Political-criminal Nexus

Many authors have questioned the characteristics and definition of organised crime (Smith 1975; Woodiwiss 2001; Von Lampe 2016). Several policies have been put into action at the national, international and regional degree to improve the confiscation guidelines, control, and prevention (Dugato, Calderoni and Campedelli, 2019). Sampford et al. (2006) have addressed the issue of calculating organised crime utilising subjective indicators with connection to different offences, such as corruption.

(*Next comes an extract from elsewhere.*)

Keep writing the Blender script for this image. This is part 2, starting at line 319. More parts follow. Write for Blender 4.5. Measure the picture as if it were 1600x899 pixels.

Criminal groups are engaged in criminal activities, and sometimes they are representatives of the “upper world”, for instance, law enforcement agencies are directly involved in criminal activities, such as drug smuggling, and provide protection to other smugglers (Diamond, 2008). Organised crime can be described as an “unholy alliance of state, market and crime” or, in other words, a political-business-criminal nexus (Williams, 2001: 113). Organised crime can be understood as a network of affiliations of "underworld" and "upper world" actors with complex reciprocal relationships (Liddick, 1999: 1). These public actors are individuals and groups in law enforcement agencies, political parties, the business sector and the world of crime. The underworld is, in principle, illegal and self-contained, and the "upper world" is made up of legitimate, official structures and includes the government (Chambliss, 1988).